La crisis peruana
LA DECLARACIÓN del estado de emergencia que acaba de hacer Alan García, y que debe prolongarse en principio durante dos meses, es una indicación de las dificultades extraordinariamente complejas con las que se enfrenta, a los siete meses de su acceso a la magistratura suprema, el primer presidente de la Alianza Popular Revolucionaria Americana (APRA) en la historia de Perú. Un presidente animado de una voluntad reformadora que obtuvo en las urnas una victoria aplastante y ante el cual se retiró incluso la candidatura de la Izquierda Unida. Aunque el motivo directo que exigió decretar el estado de emergencia, con toque de queda durante las horas de la noche y con la entrega al Ejército de funciones esenciales de orden público, ha sido una sucesión de atentados y una situación caótica en la capital, no es posible separar estos hechos de las gravísimas condiciones económicas en que se encuentra el país, con amplias zonas de miseria y hambre endémica en el campo y en las ciudades, una desocupación generalizada, sobre todo entre los jóvenes, y, en consecuencia, un clima creciente de desesperación entre grandes masas de la población.Perú conoce un fenómeno, Sendero Luminoso, distinto al de otros movimientos guerrilleros de América Latina. Sus inicios fueron bastante clásicos: las escisiones comunistas inspiradas en el modelo chino sobre la tesis de Mao Zedong del cerco de las ciudades desde el campo. Los primeros grupos estudiantiles senderistas, surgidos sobre todo en Ayacucho, pasaron a implantarse en regiones campesinas andinas, que hablan el quechua y sufren, además de condiciones económicas miserables, una total marginación civil y cultural. Muy pronto este movimiento se caracterizó por el empleo de formas de violencia extrema. Cientos de senderistas y de soldados y miles de campesinos han muerto en los últimos años. La respuesta brutal del Ejército y de los cuerpos represivos provocó una espiral de terrorismo sin fin. Cuando Sendero Luminoso se implanta en los arrabales de Lima, concentración humana caótica de seis millones de habitantes, es evidente que surgen nuevos factores y nuevas conexiones en su desarrollo. Conexiones que llegan, a pesar de incompatibilidades ideológicas, con otras formas de criminalidad, desde la delincuencia común hasta el mundo misterioso y potente del narcotráfico.
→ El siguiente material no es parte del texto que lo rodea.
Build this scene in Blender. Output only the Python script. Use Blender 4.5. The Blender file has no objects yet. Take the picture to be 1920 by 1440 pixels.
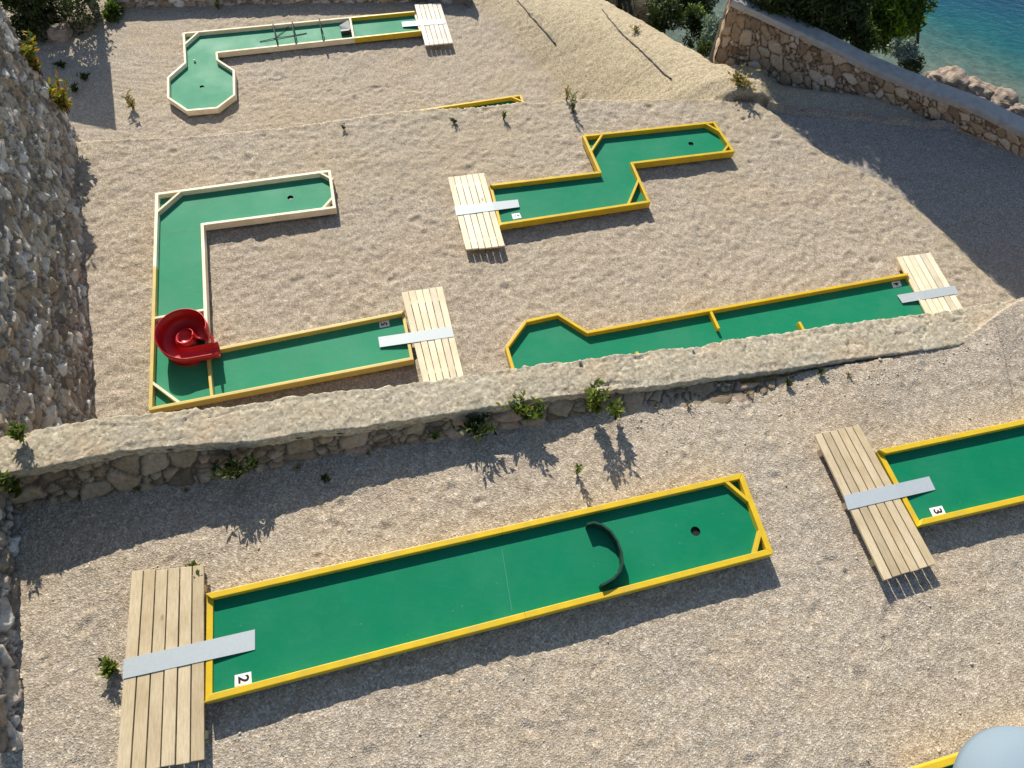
import bpy, bmesh, math, random
import numpy as np
from mathutils import Vector, Matrix
random.seed(7); rng = np.random.default_rng(7)
SC = bpy.context.scene; COL = SC.collection
# ------------------------------------------------------------------ camera
F_PX = 1299.728; PITCH = 1.0488064; ROLL = 0.1095371; CAM_Z = 7.4441211
cp, sp = math.cos(PITCH), math.sin(PITCH)
FW = np.array([0, cp, -sp]); R0 = np.array([1., 0, 0]); U0 = np.array([0, sp, cp])
RT = math.cos(ROLL)*R0 + math.sin(ROLL)*U0; UP = -math.sin(ROLL)*R0 + math.cos(ROLL)*U0
CAMO = np.array([0, 0, CAM_Z])
def ray(px, py): return FW + (px-960)/F_PX*RT - (py-720)/F_PX*UP
def P(px, py, z):                                  # the point of a horizontal plane seen at a photo pixel
    d = ray(px, py); t = (z-CAM_Z)/d[2]; q = CAMO + d*t
    return Vector((float(q[0]), float(q[1]), float(z)))
camd = bpy.data.cameras.new('camera'); cam = bpy.data.objects.new('camera', camd); COL.objects.link(cam)
camd.sensor_fit = 'HORIZONTAL'; camd.sensor_width = 36; camd.lens = 36*F_PX/1920; camd.clip_end = 3000; camd.clip_start = .05
cam.matrix_world = Matrix(((RT[0], UP[0], -FW[0], 0), (RT[1], UP[1], -FW[1], 0), (RT[2], UP[2], -FW[2], CAM_Z), (0, 0, 0, 1)))
SC.camera = cam
Z0, Z1, Z2 = 0.0, -2.1485, -4.5287                # rail-top height of the lanes on the three terraces
G0, G1, G2 = Z0-.2, Z1-.2, Z2-.2                  # gravel levels
SUN_AZ, SUN_EL = math.radians(24.2), math.radians(32)
TOSUN = Vector((-math.sin(SUN_AZ)*math.cos(SUN_EL), math.cos(SUN_AZ)*math.cos(SUN_EL), math.sin(SUN_EL)))
# ------------------------------------------------------------------ light
w = bpy.data.worlds.new('World'); SC.world = w; w.use_nodes = True
nt = w.node_tree; sky = nt.nodes.new('ShaderNodeTexSky'); sky.sky_type = 'NISHITA'; sky.sun_disc = False
sky.sun_elevation = SUN_EL; sky.sun_rotation = -SUN_AZ; sky.air_density = 1.0; sky.dust_density = .6
nt.links.new(sky.outputs[0], nt.nodes['Background'].inputs[0]); nt.nodes['Background'].inputs[1].default_value = .094
sd = bpy.data.lights.new('sun', 'SUN'); sd.energy = 4.6; sd.angle = math.radians(.5); sd.color = (1, .93, .82)
so = bpy.data.objects.new('sun', sd); COL.objects.link(so); so.rotation_euler = (-TOSUN).to_track_quat('-Z', 'Y').to_euler()
SC.view_settings.view_transform = 'Standard'; SC.view_settings.look = 'None'; SC.view_settings.exposure = .53; SC.view_settings.gamma = 1
# ------------------------------------------------------------------ scene helpers
def tag(o, label=None, cat=None, group=None, kind=None):
    if label: o['label'] = label
    if cat: o['category'] = cat
    if group: o['group'] = group
    if kind: o['kind'] = kind
    return o
def empty(name, loc=(0, 0, 0), label=None, cat=None, group=None):
    o = bpy.data.objects.new(name, None); COL.objects.link(o); o.location = loc; o.empty_display_size = .1
    return tag(o, label, cat, group)
def link(name, me, mat, parent=None):
    o = bpy.data.objects.new(name, me); COL.objects.link(o)
    if mat: me.materials.append(mat)
    if parent:
        o.parent = parent; o.matrix_parent_inverse = Matrix.Translation(-world_loc(parent))
    return o
def world_loc(o):
    v = o.location.copy()
    if o.parent: v = world_loc(o.parent) + v + o.matrix_parent_inverse.to_translation()
    return v
def bm_obj(name, bm, mat, parent=None, smooth=False):
    bmesh.ops.recalc_face_normals(bm, faces=bm.faces[:])
    me = bpy.data.meshes.new(name); bm.to_mesh(me); bm.free()
    if smooth: me.shade_smooth()
    return link(name, me, mat, parent)
def np_mesh(name, co, quads, smooth=True, attrs=None):
    co = np.asarray(co, np.float32); quads = np.asarray(quads, np.int32); k = quads.shape[1]
    me = bpy.data.meshes.new(name); me.vertices.add(len(co)); me.vertices.foreach_set('co', co.ravel())
    me.loops.add(quads.size); me.loops.foreach_set('vertex_index', quads.ravel())
    me.polygons.add(len(quads)); me.polygons.foreach_set('loop_start', np.arange(0, quads.size, k, dtype=np.int32))
    for n, a in (attrs or {}).items():
        at = me.attributes.new(n, 'FLOAT_COLOR', 'POINT')
        a = np.asarray(a, np.float32)
        full = np.ones((len(co), 4), np.float32); full[:, :a.shape[1]] = a
        at.data.foreach_set('color', full.ravel())
    me.update(calc_edges=True)
    if smooth: me.shade_smooth()
    return me
def grid_quads(nu, nv):                            # vertex index = i*nv + j
    i, j = np.meshgrid(np.arange(nu-1), np.arange(nv-1), indexing='ij'); a = (i*nv+j).ravel()
    return np.stack([a, a+nv, a+nv+1, a+1], 1)
def prism(bm, pts, z0, z1):                        # closed prism over a plan polygon
    lo = [bm.verts.new((p[0], p[1], z0 if not hasattr(z0, '__len__') else z0[i])) for i, p in enumerate(pts)]
    hi = [bm.verts.new((p[0], p[1], z1 if not hasattr(z1, '__len__') else z1[i])) for i, p in enumerate(pts)]
    n = len(pts); bm.faces.new(lo[::-1]); bm.faces.new(hi)
    for i in range(n): bm.faces.new((lo[i], lo[(i+1) % n], hi[(i+1) % n], hi[i]))
def bevel(bm, d, seg=1): bmesh.ops.bevel(bm, geom=bm.edges[:], offset=d, segments=seg, affect='EDGES', profile=.6)
def bar(name, a, b, width, z0, z1, mat, parent, bev=.005):
    a = Vector(a[:2]); b = Vector(b[:2]); d = (b-a).normalized(); n = Vector((-d.y, d.x))*width/2
    bm = bmesh.new(); prism(bm, [a-n, b-n, b+n, a+n], z0, z1)
    if bev: bevel(bm, bev, 2)
    return bm_obj(name, bm, mat, parent)
def tube(bm, pts, r, n=8, r1=None):
    pts = [Vector(p) for p in pts]; rings = []
    for i, p in enumerate(pts):
        t = (pts[min(i+1, len(pts)-1)]-pts[max(i-1, 0)]).normalized(); u = t.orthogonal().normalized(); v = t.cross(u)
        rr = r if r1 is None else r+(r1-r)*i/(len(pts)-1)
        rings.append([bm.verts.new(p+(u*math.cos(2*math.pi*k/n)+v*math.sin(2*math.pi*k/n))*rr) for k in range(n)])
    for A, B in zip(rings, rings[1:]):
        for k in range(n): bm.faces.new((A[k], A[(k+1) % n], B[(k+1) % n], B[k]))
    bm.faces.new(rings[0][::-1]); bm.faces.new(rings[-1])
# ------------------------------------------------------------------ numpy noise
def hsh(ix, iy, s=0):
    n = (ix.astype(np.int64)*374761393 + iy.astype(np.int64)*668265263 + s*1442695041) & 0xffffffff
    n = ((n ^ (n >> 13))*1274126177) & 0xffffffff; n = (n ^ (n >> 16))
    return (n & 0xffffff)/float(0xffffff)
def vn(x, y, s=0):
    ix, iy = np.floor(x), np.floor(y); fx, fy = x-ix, y-iy; fx = fx*fx*(3-2*fx); fy = fy*fy*(3-2*fy)
    a, b, c, d = hsh(ix, iy, s), hsh(ix+1, iy, s), hsh(ix, iy+1, s), hsh(ix+1, iy+1, s)
    return (a+(b-a)*fx)*(1-fy)+(c+(d-c)*fx)*fy-.5
def fbm(x, y, sc, s=0, o=4):
    r = 0; a = 1.
    for k in range(o): r = r+a*vn(x*sc+17.3*k, y*sc-9.1*k, s+k); a *= .5; sc *= 2.03
    return r
def sst(a, b, x): t = np.clip((x-a)/(b-a), 0, 1); return t*t*(3-2*t)
def voro(u, v, s=0):                               # nearest two distances and the cell's random numbers
    iu, iv = np.floor(u), np.floor(v); d1 = np.full(u.shape, 9.); d2 = d1.copy(); r = np.zeros(u.shape); r2 = np.zeros(u.shape); tl = np.zeros(u.shape)
    for a in (-1, 0, 1):
        for b in (-1, 0, 1):
            cu, cv = iu+a, iv+b; pu = cu+.12+.76*hsh(cu, cv, s+1); pv = cv+.12+.76*hsh(cu, cv, s+2)
            d = np.hypot(pu-u, pv-v); q = hsh(cu, cv, s+3); q2 = hsh(cu, cv, s+4); m = d < d1
            d2 = np.where(m, d1, np.minimum(d2, d)); r = np.where(m, q, r); r2 = np.where(m, q2, r2); tl = np.where(m, (u-pu)*(hsh(cu, cv, s+5)-.5)*2+(v-pv)*(hsh(cu, cv, s+6)-.5)*2, tl); d1 = np.where(m, d, d1)
    return d1, d2, r, r2, tl
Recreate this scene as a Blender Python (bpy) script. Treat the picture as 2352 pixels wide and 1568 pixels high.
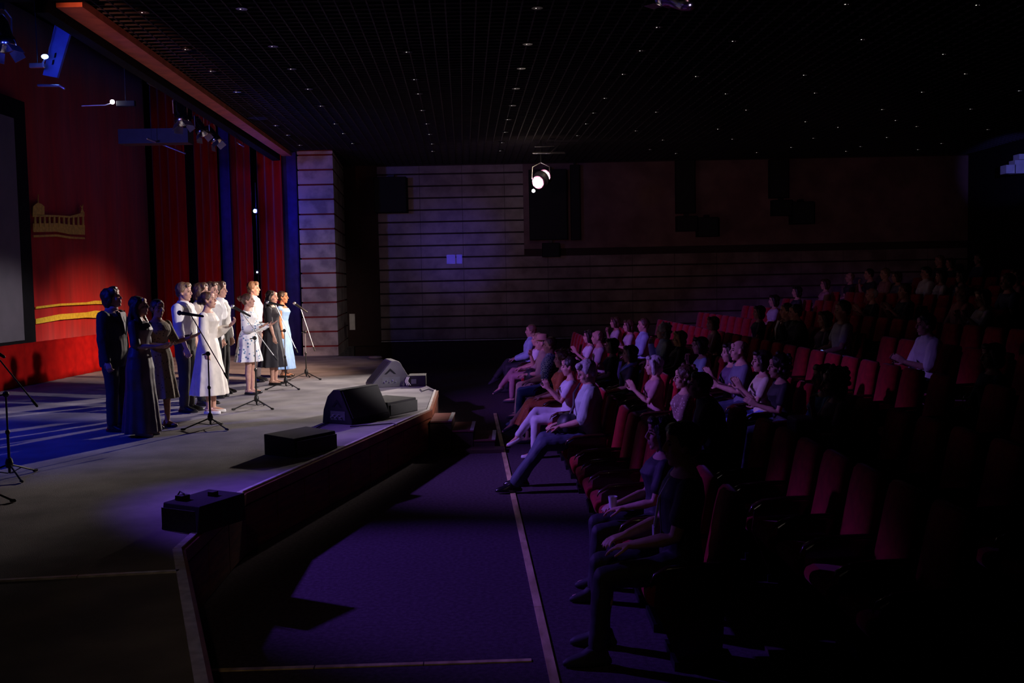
import bpy, bmesh, math, random
from mathutils import Vector, Matrix, noise
PI = math.pi
V = Vector
random.seed(7)
for o in list(bpy.data.objects): bpy.data.objects.remove(o)
COL = bpy.context.scene.collection
SC = bpy.context.scene
# ---------------------------------------------------------------- camera
FPX = 2287.0; CAMZ = 2.35; ROLL = 0.0195; PITCH = math.atan(141 / FPX)
STG = 0.55; CEIL = CAMZ + 3.3
R0 = V((1, 0, 0)); F0 = V((0, math.cos(PITCH), -math.sin(PITCH))); U0 = V((0, math.sin(PITCH), math.cos(PITCH)))
RC = R0 * math.cos(ROLL) - U0 * math.sin(ROLL); UC = R0 * math.sin(ROLL) + U0 * math.cos(ROLL)
cam = bpy.data.cameras.new('camera'); cam.lens = FPX * 36 / 2352; cam.sensor_width = 36; cam.clip_start = .05; cam.clip_end = 200
camo = bpy.data.objects.new('camera', cam); COL.objects.link(camo)
M = Matrix.Identity(4)
for i in range(3):
    M[i][0] = RC[i]; M[i][1] = UC[i]; M[i][2] = -F0[i]
M[2][3] = CAMZ
camo.matrix_world = M
SC.camera = camo
def ray(u, v):
    return F0 + RC * ((u - 1176) / FPX) + UC * ((784 - v) / FPX)
def PZ(u, v, z):            # point of a horizontal plane seen at a pixel of the photo
    d = ray(u, v); t = (z - CAMZ) / d.z
    return V((d.x * t, d.y * t, z))
def PY(u, v, y):            # point at a known distance
    d = ray(u, v); t = y / d.y
    return V((d.x * t, y, CAMZ + d.z * t))
def PX(u, v, x):
    d = ray(u, v); t = x / d.x
    return V((x, d.y * t, CAMZ + d.z * t))
# ---------------------------------------------------------------- view, world
SC.view_settings.view_transform = 'Standard'; SC.view_settings.look = 'None'
SC.view_settings.gamma = 1; SC.view_settings.exposure = 0.0; SC.view_settings.use_curve_mapping = False
w = bpy.data.worlds.new('dark_hall'); SC.world = w; w.use_nodes = True
w.node_tree.nodes['Background'].inputs[0].default_value = (0, 0, 0, 1)
w.node_tree.nodes['Background'].inputs[1].default_value = 0
# ---------------------------------------------------------------- lights
def spot(name, loc, aim, power, col, ang, blend=.5, rad=.08):
    l = bpy.data.lights.new(name, 'SPOT'); l.energy = power; l.color = col; l.spot_size = math.radians(ang); l.spot_blend = blend; l.shadow_soft_size = rad
    o = bpy.data.objects.new(name, l); COL.objects.link(o); o.location = loc
    o.rotation_euler = (V(aim) - V(loc)).to_track_quat('-Z', 'Y').to_euler()
    return o
def point(name, loc, power, col, rad=.05):
    l = bpy.data.lights.new(name, 'POINT'); l.energy = power; l.color = col; l.shadow_soft_size = rad
    o = bpy.data.objects.new(name, l); COL.objects.link(o); o.location = loc
    return o
KEYPOS = PY(1243, 412, 24.0)
spot('stage_key_light', KEYPOS + V((-.35, -.4, -.12)), (-4.2, 15.2, .9), 5200, (1, .86, .78), 40, .7, .10)
spot('stage_front_light', (5.2, 11.0, 5.45), (-4.5, 16.0, .9), 4300, (1, .89, .91), 29, .4, .12)
spot('curtain_light', (2.2, 15.5, 5.5), (-9.4, 23.0, -.5), 11500, (1, .60, .40), 29, 1.0, .15)
spot('wing_light', (3.0, 15.0, 5.5), (-7.4, 25.6, -.7), 2400, (1, .62, .5), 17, 1.0, .15)
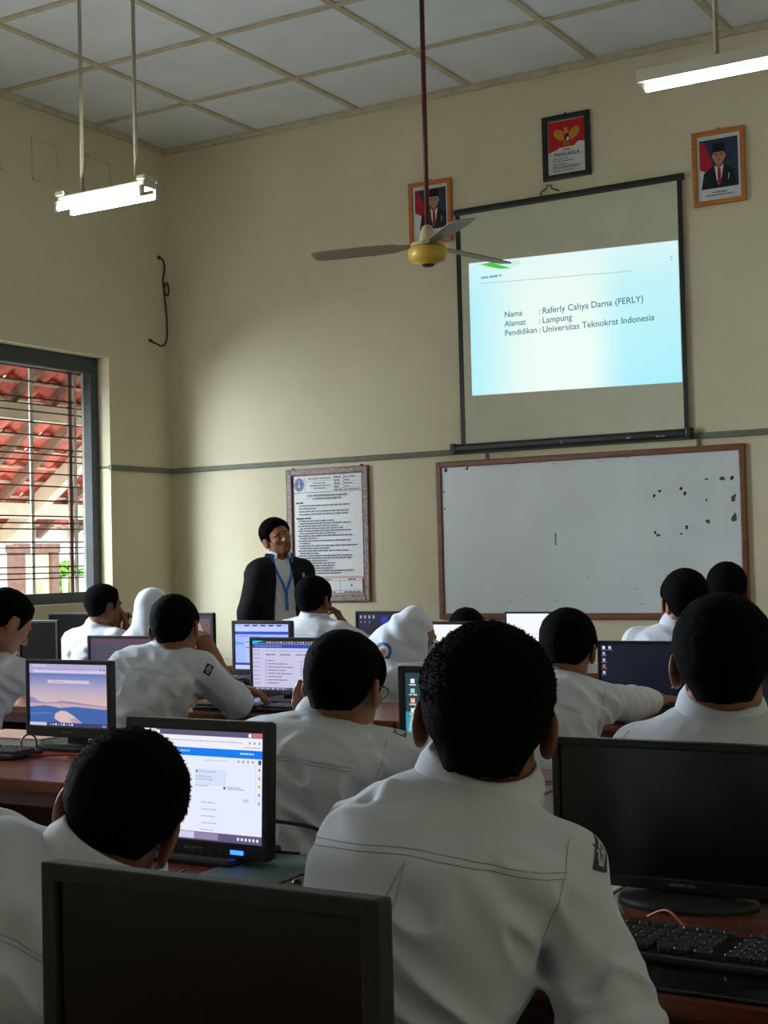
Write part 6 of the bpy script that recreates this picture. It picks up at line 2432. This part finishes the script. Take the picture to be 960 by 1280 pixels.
# ================================================================== LIGHT AND CAMERA
wd = bpy.data.worlds.new('sky')
SC.world = wd
wd.use_nodes = True
nt = wd.node_tree
bg = nt.nodes['Background']
bg.inputs['Color'].default_value = (0.84, 0.92, 1.0, 1)
bg.inputs['Strength'].default_value = SKY


def window_light(name, x, y, z, sy, sz, rot_y, power, col):
    """daylight coming in through a window opening"""
    l = bpy.data.lights.new(name, 'AREA')
    l.shape = 'RECTANGLE'
    l.size, l.size_y = sy, sz
    l.energy = power
    l.color = col
    o = bpy.data.objects.new(name, l)
    COL.objects.link(o)
    o.location = (x, y, z)
    o.rotation_euler = (R(90), 0, rot_y)
    return o


for i, (a, b, c, d) in enumerate(LW[:1]):
    o = window_light('daylight_portal', -0.31, (a + b) / 2, (c + d) / 2, b - a, d - c, R(-90), 1, (1, 1, 1))
    o.data.cycles.is_portal = True
for (a, b, c, d), pw in zip(LW[1:], (DAY, DAY * REAR)):
    # open sky outside the two windows beyond the picture's left edge, seen from a little above
    o = window_light('sky_light', -1.5, (a + b) / 2, 3.0, 2.6, 2.2, R(-90), pw, (0.80, 0.91, 1.0))
    o.rotation_euler = Vector((1, 0, -.38)).to_track_quat('-Z', 'Y').to_euler()
cam_d = bpy.data.cameras.new('camera')
cam_d.sensor_fit = 'VERTICAL'
cam_d.sensor_height = 24.0
cam_d.lens = CAM_F / 1280 * 24.0
cam_d.clip_start = 0.05
cam = bpy.data.objects.new('camera', cam_d)
COL.objects.link(cam)
cam.matrix_world = Matrix((( CAM_R.x, CAM_U.x, -_fw.x, CAM_POS.x), (CAM_R.y, CAM_U.y, -_fw.y, CAM_POS.y), (CAM_R.z, CAM_U.z, -_fw.z, CAM_POS.z), (0, 0, 0, 1)))
SC.camera = cam
SC.view_settings.view_transform = 'Standard'
SC.view_settings.look = 'None'
SC.view_settings.exposure = EXPO
SC.view_settings.gamma = 1.0
SC.view_settings.use_curve_mapping = False
SC.cycles.use_denoising = True
SC.cycles.max_bounces = 8
SC.cycles.diffuse_bounces = 5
El triunfo de Alan García en las elecciones presidenciales en 1985 abría, indiscutiblemente, nuevas perspectivas en la vida política del Perú. Contrariamente a otros grupos guerrilleros, los senderistas intensificaron sus ataques. Pero el nuevo presidente colocó en un plano prioritario de su programa dos cuestiones decisivas: superar el atraso económico y la marginación de las poblaciones andinas y acabar, dentro del aparato estatal, con "los responsables de violaciones de los derechos humanos, causantes de muertes y torturas", ya que -según sus propias palabras- "a la barbarie no se la puede combatir con más barbarie". La moralización y depuración del aparato represivo ha sido grande en los últimos meses. Unos 1.300 policías, muchos de ellos con altos cargos, han sido eliminados del servicio, precisamente para garantizar un funcionamiento en el marco de la ley y del respeto a los derechos humanos.
Al declarar el estado de emergencia, Alan García pronunció una frase que ha dado lugar a muchos comentarios. Aludiendo a los numerosos atentados en Lima, dijo que era preciso pensar "en una nueva violencia, muy profesional y misteriosa". Es obvio que no podía referirse a los grupos senderistas, sobradamente conocidos, aunque no desarticulados. Es lógico relacionar esas palabras con sectores hoy desplazados del aparato estatal y que se habían acostumbrado en épocas anteriores a utilizar la violencia sin discriminación. Pero sin duda existe otro trasfondo: muchos intereses, desde el narcotráfico hasta los sectores más retrógrados de la sociedad peruana, desean el fracaso de la experiencia reformista de Alan García, y los métodos para ello son diversos. Para desarrollar su empresa de restauración democrática, el presidente debe enfrentarse con maniobras misteriosas, pero también con dificultades económicas gigantescas, que inevitablemente merman ese entusiasmo popular que acogió su triunfo. Esa necesidad de afianzar la democracia política con avances, siquiera pequeños, en la lucha contra la pobreza, es el drama que vive Perú, y que se repite, con mayor o menor intensidad, en otras democracias latinoamericanas.